RWE npower has urged the UK government to address pitfalls in carbon capture and storage (CCS) regulation and policy that could prompt delays to vital investments. The company, which revealed it was close to completing a UK CCS facility, was responding to the government’s CCS consultation that closed last week.
RWE npower, which supplies about 10% of the electricity used by England and Wales, said its new test facility at Didcot Power Station in South Oxfordshire would be completed this month. It will enable npower to evaluate post-combustion as well as precombustion carbon capture via oxyfuel firing.
RWE also said it would press ahead with plans to start work next year at the country’s first pilot plant—at Aberthaw in South Wales—that would capture flue gas directly from a commercially operating power station.
Responding to the government’s consultation, “Towards Carbon Capture and Storage,” npower called on the government to address significant challenges such as carbon dioxide transportation and storage, which are not addressed.
The consultation in large part asks for views on a proposed EU directive (published by the European Commission on Jan. 23, 2008) on the geological storage of carbon dioxide that aims to facilitate the deployment of CCS.
The UK is “leading the world in the development of CCS technology and its eventual deployment,” the government said in the consultation’s introduction.  “We are one of only three countries committed to demonstrating CCS on a commercial-scale power station. We have put proposals to Parliament in the Energy Bill presented to this session that will enable the safe, secure storage of carbon dioxide underground in the UK offshore area,” it says.
While the consultation proposals focus on the carbon capture-readiness of power stations, the government should also be providing the strategic and regulatory framework to underpin a carbon dioxide transportation and storage network. It should also prioritize an efficient regulatory system for storage sites, said RWE npower’s CEO Andrew Duff.
“This process mustn’t create further delays to electricity investment. The country needs to develop at least 25 GW of new generation facilities by 2020 and draw on a range of sources like renewables, gas and combined heat and power. Coal will play a reducing, but vital, part to keep supplies secure, reliable and affordable,” he said.
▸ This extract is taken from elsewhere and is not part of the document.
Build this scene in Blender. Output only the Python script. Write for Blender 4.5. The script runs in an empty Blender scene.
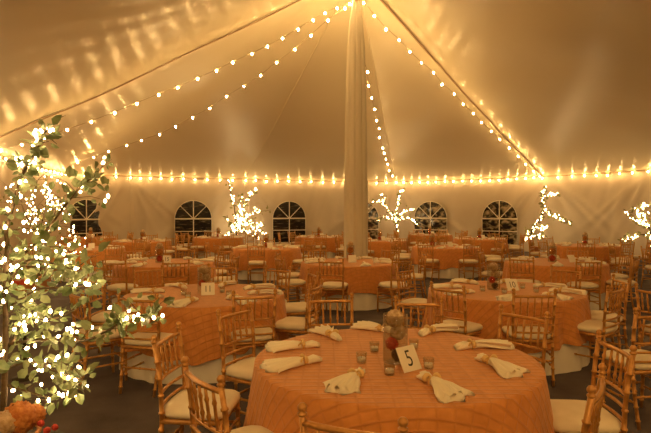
import bpy, bmesh, math, random
from mathutils import Vector, Matrix, noise
random.seed(7)
S = bpy.context.scene
COL = S.collection
PI = math.pi
F, HX, HY, CH = 530.0, 325.5, 212.0, 1.7     # focal length in pixels, vanishing centre, eye height

# ------------------------------------------------------------------ camera, world, exposure
cam = bpy.data.objects.new('camera', bpy.data.cameras.new('camera'))
COL.objects.link(cam)
cam.location = (0, 0, CH)
cam.rotation_euler = (math.radians(90 - 0.49), 0, 0)
cam.data.sensor_width = 36
cam.data.lens = F / 651 * 36
cam.data.clip_start = 0.05
S.camera = cam
w = bpy.data.worlds.new('night'); S.world = w; w.use_nodes = True
w.node_tree.nodes['Background'].inputs[0].default_value = (0.02, 0.022, 0.03, 1)
w.node_tree.nodes['Background'].inputs[1].default_value = 0.3
S.view_settings.view_transform = 'Standard'
S.view_settings.look = 'None'
S.view_settings.gamma = 1
S.view_settings.use_curve_mapping = False
S.view_settings.exposure = 0.0
S.cycles.max_bounces = 10
S.cycles.diffuse_bounces = 6
S.cycles.sample_clamp_indirect = 4
S.cycles.use_denoising = True
BULB_E = 320.0         # emission of the overhead strand bulbs
EDGE_E = 130.0          # strand bulbs along the tent edge
TREE_E = 38.0

# ------------------------------------------------------------------ materials
def mat(name, col, rough=0.6, metal=0.0, spec=0.5, **kw):
    m = bpy.data.materials.new(name); m.use_nodes = True
    b = m.node_tree.nodes['Principled BSDF']
    b.inputs['Base Color'].default_value = (*col, 1)
    b.inputs['Roughness'].default_value = rough
    b.inputs['Metallic'].default_value = metal
    b.inputs['Specular IOR Level'].default_value = spec
    for k, v in kw.items(): b.inputs[k.replace('_', ' ')].default_value = v
    return m
def N(m, t, **kw):
    n = m.node_tree.nodes.new(t)
    for k, v in kw.items(): setattr(n, k, v)
    return n
def L(m, a, b): m.node_tree.links.new(a, b)
def noisy(m, c1, c2, scale, detail=4, bump=0.0, bscale=None, coord='Object', stretch=(1, 1, 1), bdist=0.01):
    b = m.node_tree.nodes['Principled BSDF']
    tc = N(m, 'ShaderNodeTexCoord'); mp = N(m, 'ShaderNodeMapping'); mp.inputs['Scale'].default_value = stretch
    L(m, tc.outputs[coord], mp.inputs[0])
    n = N(m, 'ShaderNodeTexNoise'); n.inputs['Scale'].default_value = scale; n.inputs['Detail'].default_value = detail
    L(m, mp.outputs[0], n.inputs['Vector'])
    r = N(m, 'ShaderNodeValToRGB'); r.color_ramp.elements[0].color = (*c1, 1); r.color_ramp.elements[1].color = (*c2, 1)
    r.color_ramp.elements[0].position = .3; r.color_ramp.elements[1].position = .7
    L(m, n.outputs['Fac'], r.inputs[0]); L(m, r.outputs[0], b.inputs['Base Color'])
    if bump:
        n2 = N(m, 'ShaderNodeTexNoise'); n2.inputs['Scale'].default_value = bscale or scale; n2.inputs['Detail'].default_value = 3
        L(m, mp.outputs[0], n2.inputs['Vector'])
        bp = N(m, 'ShaderNodeBump'); bp.inputs['Strength'].default_value = bump; bp.inputs['Distance'].default_value = bdist
        L(m, n2.outputs['Fac'], bp.inputs['Height']); L(m, bp.outputs[0], b.inputs['Normal'])
    return m
M = {}
M['gold'] = noisy(mat('gilded_wood', (.55, .33, .11), .28, .35), (.44, .20, .05), (.60, .31, .09), 30)
M['cushion'] = noisy(mat('ivory_cushion', (.8, .72, .56), .85), (.76, .66, .49), (.84, .75, .58), 8, bump=.2, bscale=12)
M['white_cloth'] = mat('white_cloth', (.85, .80, .70), .85)
M['napkin'] = mat('ivory_napkin', (.86, .79, .64), .8)
M['raffia'] = mat('gold_raffia', (.72, .50, .22), .6)
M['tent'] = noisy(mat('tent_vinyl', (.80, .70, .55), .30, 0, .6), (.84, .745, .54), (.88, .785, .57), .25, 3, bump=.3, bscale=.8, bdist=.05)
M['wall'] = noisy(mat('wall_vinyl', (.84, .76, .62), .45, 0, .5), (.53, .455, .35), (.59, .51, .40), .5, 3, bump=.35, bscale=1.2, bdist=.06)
M['seam'] = mat('tent_webbing', (.46, .33, .20), .8)
M['drape'] = mat('pole_drape', (.66, .60, .48), .8)
M['rope'] = mat('green_wire', (.12, .10, .05), .6)
M['cord'] = mat('pale_cord', (.50, .38, .24), .6)
M['floor'] = noisy(mat('ground_carpet', (.05, .045, .04), .9, 0, .2), (.075, .064, .072), (.135, .115, .125), 2.5, 8, bump=.5, bscale=90, bdist=.004)
M['muntin'] = mat('window_bars', (.78, .70, .56), .6)
M['bark'] = noisy(mat('bark', (.1, .06, .03), .8), (.06, .04, .02), (.16, .10, .05), 25, bump=.4, bscale=30)
M['leaf'] = noisy(mat('leaf_green', (.2, .28, .1), .5), (.11, .18, .055), (.42, .47, .26), 9)
M['leaf_far'] = mat('leaf_dull', (.30, .30, .13), .6)
M['card'] = mat('white_card', (.84, .78, .66), .7)
M['ink'] = mat('black_ink', (.03, .025, .02), .6)
M['red'] = noisy(mat('red_flower', (.5, .03, .02), .6), (.36, .015, .01), (.65, .07, .04), 40)
M['tan'] = noisy(mat('tan_flower', (.55, .38, .22), .8), (.40, .25, .12), (.72, .54, .34), 40, bump=.8, bscale=60)
M['rust'] = noisy(mat('rust_flower', (.5, .16, .03), .8), (.36, .09, .02), (.70, .30, .07), 40, bump=.8, bscale=60)
M['terra'] = mat('terracotta', (.42, .17, .06), .7)
M['wax'] = mat('candle_wax', (.85, .80, .68), .5)
M['iron'] = mat('dark_iron', (.03, .025, .02), .5, .6)
g = bpy.data.materials.new('clear_glass'); g.use_nodes = True; g.node_tree.nodes.clear()
o_ = N(g, 'ShaderNodeOutputMaterial'); mx_ = N(g, 'ShaderNodeMixShader'); tr_ = N(g, 'ShaderNodeBsdfTransparent'); gl_ = N(g, 'ShaderNodeBsdfGlossy'); fr_ = N(g, 'ShaderNodeLayerWeight')
tr_.inputs[0].default_value = (.93, .94, .92, 1); gl_.inputs['Roughness'].default_value = .03; fr_.inputs[0].default_value = .12
L(g, fr_.outputs['Facing'], mx_.inputs[0]); L(g, tr_.outputs[0], mx_.inputs[1]); L(g, gl_.outputs[0], mx_.inputs[2]); L(g, mx_.outputs[0], o_.inputs[0])
M['glass'] = g
def pane_mat(name, p0, p1, c1, rot, st):
    m = mat(name, (.02, .018, .015), .12); b = m.node_tree.nodes['Principled BSDF']
    tc = N(m, 'ShaderNodeTexCoord'); mp = N(m, 'ShaderNodeMapping'); mp.inputs['Rotation'].default_value = rot; mp.inputs['Scale'].default_value = st
    n = N(m, 'ShaderNodeTexNoise'); n.inputs['Scale'].default_value = 1.6; n.inputs['Detail'].default_value = 6; n.inputs['Distortion'].default_value = .6
    r = N(m, 'ShaderNodeValToRGB'); e = r.color_ramp.elements
    e[0].position = p0; e[0].color = (.006, .006, .008, 1); e[1].position = p1; e[1].color = (*c1, 1)
    L(m, tc.outputs['Object'], mp.inputs[0]); L(m, mp.outputs[0], n.inputs['Vector']); L(m, n.outputs['Fac'], r.inputs[0]); L(m, r.outputs[0], b.inputs['Base Color'])
    return m
M['pane'] = pane_mat('night_window_reflections', .54, .74, (.22, .18, .12), (0, .7, 0), (1.5, 1.5, 9))  # pale diagonal streaks are reflections painted into the dark pane colour
M['pane_leafy'] = pane_mat('night_window_foliage', .46, .66, (.42, .34, .22), (0, .5, 0), (2.2, 2.2, 3.4))
# gold pintuck linen; UV = flat cloth coordinates in metres
def pintuck():
    m = mat('gold_pintuck_linen', (.62, .27, .06), .62, 0, .35, Sheen_Weight=.2)
    b = m.node_tree.nodes['Principled BSDF']
    uv = N(m, 'ShaderNodeUVMap'); mp = N(m, 'ShaderNodeMapping'); L(m, uv.outputs[0], mp.inputs[0])
    wob = N(m, 'ShaderNodeTexNoise'); wob.inputs['Scale'].default_value = 5; wob.inputs['Detail'].default_value = 2
    L(m, uv.outputs[0], wob.inputs['Vector'])
    sc = N(m, 'ShaderNodeVectorMath', operation='SCALE'); sc.inputs['Scale'].default_value = .02
    L(m, wob.outputs['Color'], sc.inputs[0])
    ad = N(m, 'ShaderNodeVectorMath', operation='ADD'); L(m, mp.outputs[0], ad.inputs[0]); L(m, sc.outputs[0], ad.inputs[1])
    sp = N(m, 'ShaderNodeSeparateXYZ'); L(m, ad.outputs[0], sp.inputs[0])
    def line(ax, per, amt):
        a = N(m, 'ShaderNodeMath', operation='PINGPONG'); a.inputs[1].default_value = per / 2
        L(m, sp.outputs[ax], a.inputs[0])
        c = N(m, 'ShaderNodeMapRange'); c.inputs['From Min'].default_value = 0; c.inputs['From Max'].default_value = .011
        c.inputs['To Min'].default_value = amt; c.inputs['To Max'].default_value = 0
        L(m, a.outputs[0], c.inputs['Value']); return c.outputs[0]
    a1 = line(1, .062, 1.0); a2 = line(0, .095, .6)
    mx = N(m, 'ShaderNodeMath', operation='MAXIMUM'); L(m, a1, mx.inputs[0]); L(m, a2, mx.inputs[1])
    slub = N(m, 'ShaderNodeTexNoise'); slub.inputs['Scale'].default_value = 14; slub.inputs['Detail'].default_value = 5
    L(m, uv.outputs[0], slub.inputs['Vector'])
    r = N(m, 'ShaderNodeValToRGB'); r.color_ramp.elements[0].color = (.54, .21, .045, 1); r.color_ramp.elements[1].color = (.66, .275, .07, 1)
    r.color_ramp.elements[0].position = .3; r.color_ramp.elements[1].position = .7
    L(m, slub.outputs['Fac'], r.inputs[0])
    mc = N(m, 'ShaderNodeMixRGB'); mc.inputs[2].default_value = (.40, .14, .035, 1)
    f = N(m, 'ShaderNodeMath', operation='MULTIPLY'); f.inputs[1].default_value = .42; L(m, mx.outputs[0], f.inputs[0])
    L(m, f.outputs[0], mc.inputs[0]); L(m, r.outputs[0], mc.inputs[1]); L(m, mc.outputs[0], b.inputs['Base Color'])
    bp = N(m, 'ShaderNodeBump'); bp.inputs['Strength'].default_value = .7; bp.inputs['Distance'].default_value = .006
    L(m, mx.outputs[0], bp.inputs['Height']); L(m, bp.outputs[0], b.inputs['Normal'])
    return m
M['gold_cloth'] = pintuck()
def emis(name, col, e):
    m = bpy.data.materials.new(name); m.use_nodes = True; nt = m.node_tree; nt.nodes.clear()
    o = nt.nodes.new('ShaderNodeOutputMaterial'); n = nt.nodes.new('ShaderNodeEmission')
    n.inputs[0].default_value = (*col, 1); n.inputs[1].default_value = e; nt.links.new(n.outputs[0], o.inputs[0])
    return m
M['bulb'] = emis('lit_strand_bulb', (1, .585, .20), BULB_E)
M['rear_fill_bulb'] = emis('lit_rear_fill_bulb', (1, .585, .20), BULB_E * .72)  # for the unseen strands added as fill light
M['edge_bulb'] = emis('lit_edge_bulb', (1, .585, .20), EDGE_E)
M['minibulb'] = emis('lit_fairy_bulb', (1, .66, .30), TREE_E)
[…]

Last year, npower announced investments totaling £1.7 billon ($3.07 billion) to halve its carbon intensity by 2015 (compared to 1990 levels). The company is constructing a 1,650-MW gas-powered station at Staythorpe in Nottinghamshire and is awaiting consent to build another 2,000-MW gas station in Pembroke, West Wales.
Over in Germany, npower’s parent company RWE announced in August it would build a 450-MW integrated gasification combined-cycle demonstration project at Heurth near Cologne. This plant will use lignite, Germany’s most common indigenous coal source.